Once Sawyer moved out of course the flow stopped. However, the spending didn’t change. In the time since Sawyer funds no longer supported the WB Twp some important Twp improvements:
- WB continued to almost completely support the Transfer station (almost free garbage/transfer facility). In the past couple years they finally up’d the rate this year to cover more of the cost of them operating the transfer facility. Until this point WB Twp residents paid about $30/yr, then recently about $50/yr, and now $85/yr for garbage (many other twps pay this much per month); WB Twp covered the rest of the cost of that which is approximately $100/yr per household (that’s an average of about $50 times about 800 households or $40,000 every year supported by WB Twp)
- WB bought a new fire truck – that bill was about $130,000 (split between Skandia and WB/ joint operations) so about $60-65,000 from WB
- WB put about $100,000 into cemetary improvements (backhoe/tractor, polebarn, turf, paved driveway, flag pole, light, ‘rock’) (I don’t have the actual dollar amount but this is what I’m told from individuals invovled in that project)
- Road improvements to 545 and Krieger (I don’t have the dollar amount)

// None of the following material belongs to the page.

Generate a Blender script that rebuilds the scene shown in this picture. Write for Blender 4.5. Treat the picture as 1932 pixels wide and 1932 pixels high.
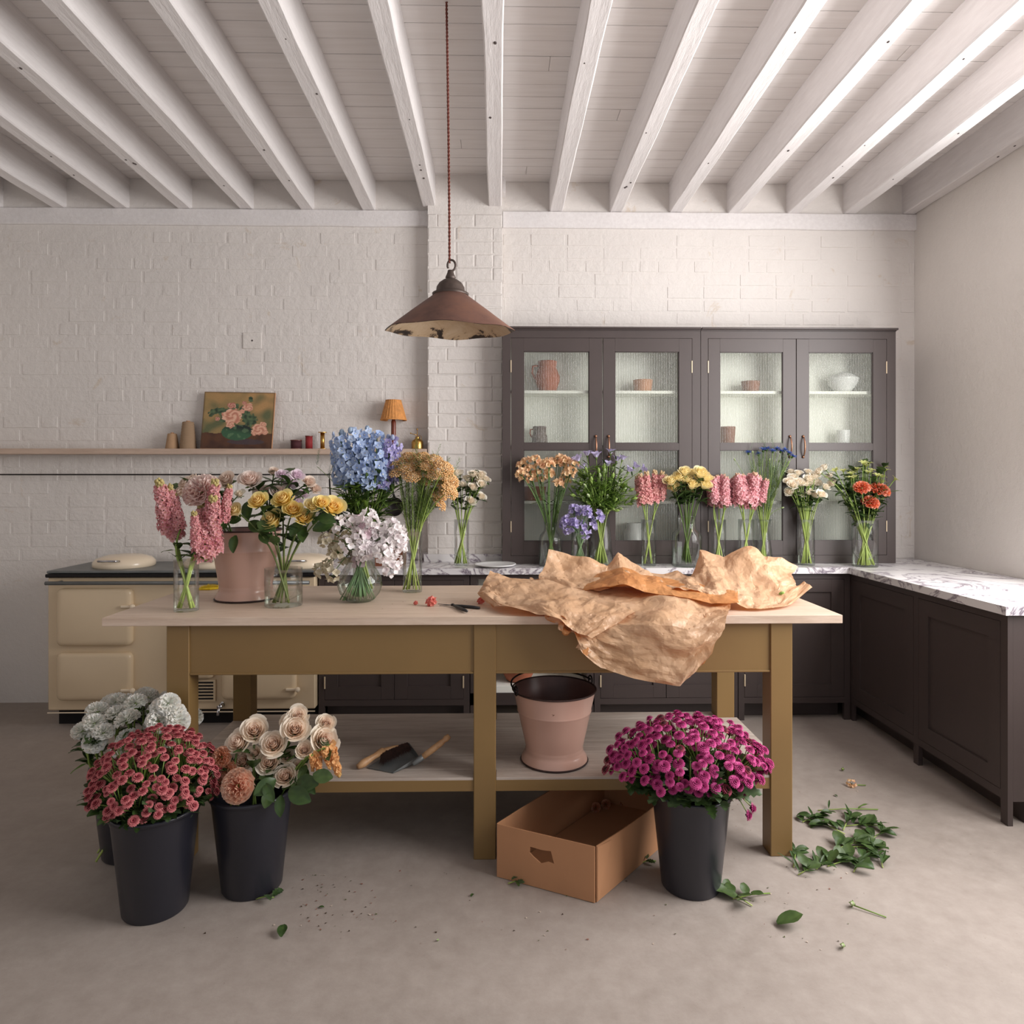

- WB Twp does have an outstanding loan of just under $200,000 for replacement of the roof on the ‘W’ building
- While the township was operating the facility they contributed about $150,000 in support of operations. No where near the $500,000 stated as ‘destroyed the finances’ of the township. They have paid about $40,000 toward the roof repair loan, making the amount they’ve contributed about $200,000.
*Let me be clear – I have always said I believe WB Twp is too small a township to have taken on the responsibility of operating a facility like this. However, there is no reason they should have been against someone running it for them and making the most of it being their asset.
We have never asked WB Twp to support our efforts financially. We have only asked that they allow us to move forward with our efforts and support us with access to the building. When that has not been successful, we have requested the support of Marquette County by asking that they purchase the building (helps WB out by giving them a dollar amount, probably grreater than what they’ll get at auction, removes them from building liability, keeps the building avaiable to the community, and fgives us more opportunity to obtain other funding sources). We also have not asked Marquette County for support other than initial purchase and even propose that by year 5 we would be able to start paying them for that investment.
Our business plan and budget projections have been reviewed by two well respected business development groups and they feel we have been very thorough in our assessment and planning. We do NOT plan to operate ‘business as usual’ and just hope it’s successful. We have a well layed out plan for operations and building memberships, programs, and community partners. We just need the opportunity to show that in our county our community efforts can work together to help themselves.